■ GOAL ■
Give an exact copy of every line, leaving images out.
# START OF COLLECTED DATA
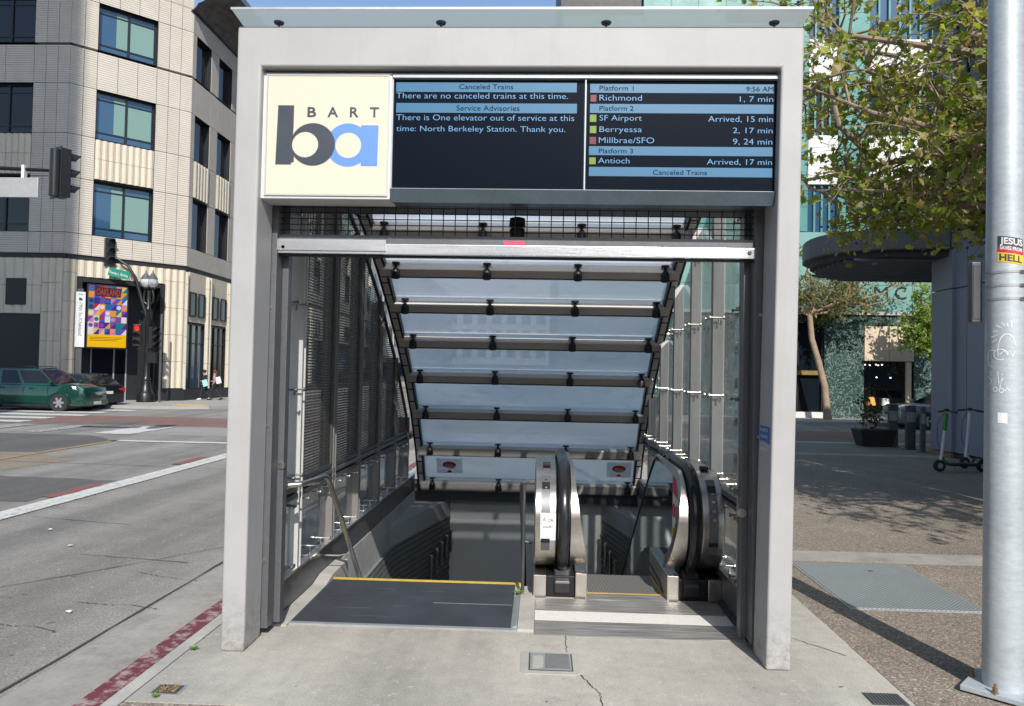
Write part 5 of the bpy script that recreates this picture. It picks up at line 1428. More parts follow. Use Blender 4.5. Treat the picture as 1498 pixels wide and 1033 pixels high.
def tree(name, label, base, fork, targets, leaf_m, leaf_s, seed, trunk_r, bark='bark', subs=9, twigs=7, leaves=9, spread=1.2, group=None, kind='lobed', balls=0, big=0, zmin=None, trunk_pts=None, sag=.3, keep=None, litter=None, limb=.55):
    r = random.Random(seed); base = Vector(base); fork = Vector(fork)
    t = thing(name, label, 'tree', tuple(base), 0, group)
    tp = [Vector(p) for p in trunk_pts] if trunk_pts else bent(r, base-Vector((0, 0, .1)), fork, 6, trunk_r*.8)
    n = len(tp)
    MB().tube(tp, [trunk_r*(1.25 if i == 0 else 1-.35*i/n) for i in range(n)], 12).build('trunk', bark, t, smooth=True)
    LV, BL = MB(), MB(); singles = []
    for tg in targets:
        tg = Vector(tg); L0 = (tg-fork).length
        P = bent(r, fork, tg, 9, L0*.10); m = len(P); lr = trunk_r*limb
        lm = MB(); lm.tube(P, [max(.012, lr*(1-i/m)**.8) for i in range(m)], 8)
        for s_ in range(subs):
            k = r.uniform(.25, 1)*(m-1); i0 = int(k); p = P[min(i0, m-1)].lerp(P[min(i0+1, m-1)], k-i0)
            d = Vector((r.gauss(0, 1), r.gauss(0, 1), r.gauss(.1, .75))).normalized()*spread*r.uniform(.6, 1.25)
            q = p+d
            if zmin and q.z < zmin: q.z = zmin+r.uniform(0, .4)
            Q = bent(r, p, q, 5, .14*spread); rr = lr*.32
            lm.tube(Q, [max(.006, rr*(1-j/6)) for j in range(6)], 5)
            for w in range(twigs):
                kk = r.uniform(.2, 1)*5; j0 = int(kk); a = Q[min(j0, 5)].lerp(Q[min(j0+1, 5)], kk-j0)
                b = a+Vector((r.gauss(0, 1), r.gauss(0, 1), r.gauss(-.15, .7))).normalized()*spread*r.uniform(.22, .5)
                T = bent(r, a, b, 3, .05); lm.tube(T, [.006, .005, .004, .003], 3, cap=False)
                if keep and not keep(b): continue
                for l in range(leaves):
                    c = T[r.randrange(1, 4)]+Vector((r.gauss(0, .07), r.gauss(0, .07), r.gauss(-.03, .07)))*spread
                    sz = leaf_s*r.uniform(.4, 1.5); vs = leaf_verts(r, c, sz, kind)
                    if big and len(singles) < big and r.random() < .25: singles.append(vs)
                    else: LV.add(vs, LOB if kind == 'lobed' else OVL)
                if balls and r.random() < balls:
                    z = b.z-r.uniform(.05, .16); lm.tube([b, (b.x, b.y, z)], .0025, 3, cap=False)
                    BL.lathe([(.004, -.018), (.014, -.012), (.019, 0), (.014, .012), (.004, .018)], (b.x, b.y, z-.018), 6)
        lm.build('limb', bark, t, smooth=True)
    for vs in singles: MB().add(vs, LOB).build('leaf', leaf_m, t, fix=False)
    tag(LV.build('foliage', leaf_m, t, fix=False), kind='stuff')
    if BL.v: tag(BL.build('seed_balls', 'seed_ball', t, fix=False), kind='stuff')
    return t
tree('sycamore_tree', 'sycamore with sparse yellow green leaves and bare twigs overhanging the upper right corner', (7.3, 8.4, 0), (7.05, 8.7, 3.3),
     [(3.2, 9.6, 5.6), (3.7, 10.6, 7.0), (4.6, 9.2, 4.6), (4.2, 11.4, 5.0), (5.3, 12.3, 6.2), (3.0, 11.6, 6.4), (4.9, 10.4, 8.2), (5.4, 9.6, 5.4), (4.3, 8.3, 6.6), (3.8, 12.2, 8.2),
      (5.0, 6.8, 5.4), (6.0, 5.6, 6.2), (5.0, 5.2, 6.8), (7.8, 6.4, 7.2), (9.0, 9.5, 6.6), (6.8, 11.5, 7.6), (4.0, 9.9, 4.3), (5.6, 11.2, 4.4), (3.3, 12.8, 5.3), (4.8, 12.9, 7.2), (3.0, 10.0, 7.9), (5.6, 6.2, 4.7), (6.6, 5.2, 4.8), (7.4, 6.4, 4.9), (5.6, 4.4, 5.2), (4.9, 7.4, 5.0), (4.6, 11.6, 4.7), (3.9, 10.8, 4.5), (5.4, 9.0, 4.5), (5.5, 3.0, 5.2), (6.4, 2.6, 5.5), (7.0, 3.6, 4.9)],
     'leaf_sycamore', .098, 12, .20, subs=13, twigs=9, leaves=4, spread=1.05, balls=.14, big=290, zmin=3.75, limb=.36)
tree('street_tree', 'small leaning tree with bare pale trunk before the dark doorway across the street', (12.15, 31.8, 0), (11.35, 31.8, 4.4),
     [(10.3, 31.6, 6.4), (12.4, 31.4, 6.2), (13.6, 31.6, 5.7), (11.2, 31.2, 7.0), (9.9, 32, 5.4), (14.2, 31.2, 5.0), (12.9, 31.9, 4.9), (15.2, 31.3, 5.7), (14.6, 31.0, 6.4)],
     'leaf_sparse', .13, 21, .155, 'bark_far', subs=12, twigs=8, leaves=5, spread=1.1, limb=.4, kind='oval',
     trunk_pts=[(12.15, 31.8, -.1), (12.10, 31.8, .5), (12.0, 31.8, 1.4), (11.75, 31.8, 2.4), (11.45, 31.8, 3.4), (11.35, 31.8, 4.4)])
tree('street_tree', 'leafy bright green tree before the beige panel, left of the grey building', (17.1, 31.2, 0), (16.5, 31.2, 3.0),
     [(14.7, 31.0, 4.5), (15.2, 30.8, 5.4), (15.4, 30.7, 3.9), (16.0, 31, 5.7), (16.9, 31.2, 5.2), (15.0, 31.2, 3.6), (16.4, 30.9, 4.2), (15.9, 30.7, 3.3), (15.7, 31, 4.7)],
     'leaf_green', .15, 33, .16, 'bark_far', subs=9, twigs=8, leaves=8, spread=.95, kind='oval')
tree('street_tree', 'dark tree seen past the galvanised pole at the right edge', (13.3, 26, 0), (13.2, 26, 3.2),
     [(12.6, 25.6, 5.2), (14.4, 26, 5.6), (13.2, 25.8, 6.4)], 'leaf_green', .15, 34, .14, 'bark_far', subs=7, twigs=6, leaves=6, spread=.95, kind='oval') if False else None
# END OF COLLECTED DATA
■ REPLY TO THE TASK ■
Write part 5 of the bpy script that recreates this picture. It picks up at line 1428. More parts follow. Use Blender 4.5. Treat the picture as 1498 pixels wide and 1033 pixels high.
def tree(name, label, base, fork, targets, leaf_m, leaf_s, seed, trunk_r, bark='bark', subs=9, twigs=7, leaves=9, spread=1.2, group=None, kind='lobed', balls=0, big=0, zmin=None, trunk_pts=None, sag=.3, keep=None, litter=None, limb=.55):
    r = random.Random(seed); base = Vector(base); fork = Vector(fork)
    t = thing(name, label, 'tree', tuple(base), 0, group)
    tp = [Vector(p) for p in trunk_pts] if trunk_pts else bent(r, base-Vector((0, 0, .1)), fork, 6, trunk_r*.8)
    n = len(tp)
    MB().tube(tp, [trunk_r*(1.25 if i == 0 else 1-.35*i/n) for i in range(n)], 12).build('trunk', bark, t, smooth=True)
    LV, BL = MB(), MB(); singles = []
    for tg in targets:
        tg = Vector(tg); L0 = (tg-fork).length
        P = bent(r, fork, tg, 9, L0*.10); m = len(P); lr = trunk_r*limb
        lm = MB(); lm.tube(P, [max(.012, lr*(1-i/m)**.8) for i in range(m)], 8)
        for s_ in range(subs):
            k = r.uniform(.25, 1)*(m-1); i0 = int(k); p = P[min(i0, m-1)].lerp(P[min(i0+1, m-1)], k-i0)
            d = Vector((r.gauss(0, 1), r.gauss(0, 1), r.gauss(.1, .75))).normalized()*spread*r.uniform(.6, 1.25)
            q = p+d
            if zmin and q.z < zmin: q.z = zmin+r.uniform(0, .4)
            Q = bent(r, p, q, 5, .14*spread); rr = lr*.32
            lm.tube(Q, [max(.006, rr*(1-j/6)) for j in range(6)], 5)
            for w in range(twigs):
                kk = r.uniform(.2, 1)*5; j0 = int(kk); a = Q[min(j0, 5)].lerp(Q[min(j0+1, 5)], kk-j0)
                b = a+Vector((r.gauss(0, 1), r.gauss(0, 1), r.gauss(-.15, .7))).normalized()*spread*r.uniform(.22, .5)
                T = bent(r, a, b, 3, .05); lm.tube(T, [.006, .005, .004, .003], 3, cap=False)
                if keep and not keep(b): continue
                for l in range(leaves):
                    c = T[r.randrange(1, 4)]+Vector((r.gauss(0, .07), r.gauss(0, .07), r.gauss(-.03, .07)))*spread
                    sz = leaf_s*r.uniform(.4, 1.5); vs = leaf_verts(r, c, sz, kind)
                    if big and len(singles) < big and r.random() < .25: singles.append(vs)
                    else: LV.add(vs, LOB if kind == 'lobed' else OVL)
                if balls and r.random() < balls:
                    z = b.z-r.uniform(.05, .16); lm.tube([b, (b.x, b.y, z)], .0025, 3, cap=False)
                    BL.lathe([(.004, -.018), (.014, -.012), (.019, 0), (.014, .012), (.004, .018)], (b.x, b.y, z-.018), 6)
        lm.build('limb', bark, t, smooth=True)
    for vs in singles: MB().add(vs, LOB).build('leaf', leaf_m, t, fix=False)
    tag(LV.build('foliage', leaf_m, t, fix=False), kind='stuff')
    if BL.v: tag(BL.build('seed_balls', 'seed_ball', t, fix=False), kind='stuff')
    return t
tree('sycamore_tree', 'sycamore with sparse yellow green leaves and bare twigs overhanging the upper right corner', (7.3, 8.4, 0), (7.05, 8.7, 3.3),
     [(3.2, 9.6, 5.6), (3.7, 10.6, 7.0), (4.6, 9.2, 4.6), (4.2, 11.4, 5.0), (5.3, 12.3, 6.2), (3.0, 11.6, 6.4), (4.9, 10.4, 8.2), (5.4, 9.6, 5.4), (4.3, 8.3, 6.6), (3.8, 12.2, 8.2),
      (5.0, 6.8, 5.4), (6.0, 5.6, 6.2), (5.0, 5.2, 6.8), (7.8, 6.4, 7.2), (9.0, 9.5, 6.6), (6.8, 11.5, 7.6), (4.0, 9.9, 4.3), (5.6, 11.2, 4.4), (3.3, 12.8, 5.3), (4.8, 12.9, 7.2), (3.0, 10.0, 7.9), (5.6, 6.2, 4.7), (6.6, 5.2, 4.8), (7.4, 6.4, 4.9), (5.6, 4.4, 5.2), (4.9, 7.4, 5.0), (4.6, 11.6, 4.7), (3.9, 10.8, 4.5), (5.4, 9.0, 4.5), (5.5, 3.0, 5.2), (6.4, 2.6, 5.5), (7.0, 3.6, 4.9)],
     'leaf_sycamore', .098, 12, .20, subs=13, twigs=9, leaves=4, spread=1.05, balls=.14, big=290, zmin=3.75, limb=.36)
tree('street_tree', 'small leaning tree with bare pale trunk before the dark doorway across the street', (12.15, 31.8, 0), (11.35, 31.8, 4.4),
     [(10.3, 31.6, 6.4), (12.4, 31.4, 6.2), (13.6, 31.6, 5.7), (11.2, 31.2, 7.0), (9.9, 32, 5.4), (14.2, 31.2, 5.0), (12.9, 31.9, 4.9), (15.2, 31.3, 5.7), (14.6, 31.0, 6.4)],
     'leaf_sparse', .13, 21, .155, 'bark_far', subs=12, twigs=8, leaves=5, spread=1.1, limb=.4, kind='oval',
     trunk_pts=[(12.15, 31.8, -.1), (12.10, 31.8, .5), (12.0, 31.8, 1.4), (11.75, 31.8, 2.4), (11.45, 31.8, 3.4), (11.35, 31.8, 4.4)])
tree('street_tree', 'leafy bright green tree before the beige panel, left of the grey building', (17.1, 31.2, 0), (16.5, 31.2, 3.0),
     [(14.7, 31.0, 4.5), (15.2, 30.8, 5.4), (15.4, 30.7, 3.9), (16.0, 31, 5.7), (16.9, 31.2, 5.2), (15.0, 31.2, 3.6), (16.4, 30.9, 4.2), (15.9, 30.7, 3.3), (15.7, 31, 4.7)],
     'leaf_green', .15, 33, .16, 'bark_far', subs=9, twigs=8, leaves=8, spread=.95, kind='oval')
tree('street_tree', 'dark tree seen past the galvanised pole at the right edge', (13.3, 26, 0), (13.2, 26, 3.2),
     [(12.6, 25.6, 5.2), (14.4, 26, 5.6), (13.2, 25.8, 6.4)], 'leaf_green', .15, 34, .14, 'bark_far', subs=7, twigs=6, leaves=6, spread=.95, kind='oval') if False else None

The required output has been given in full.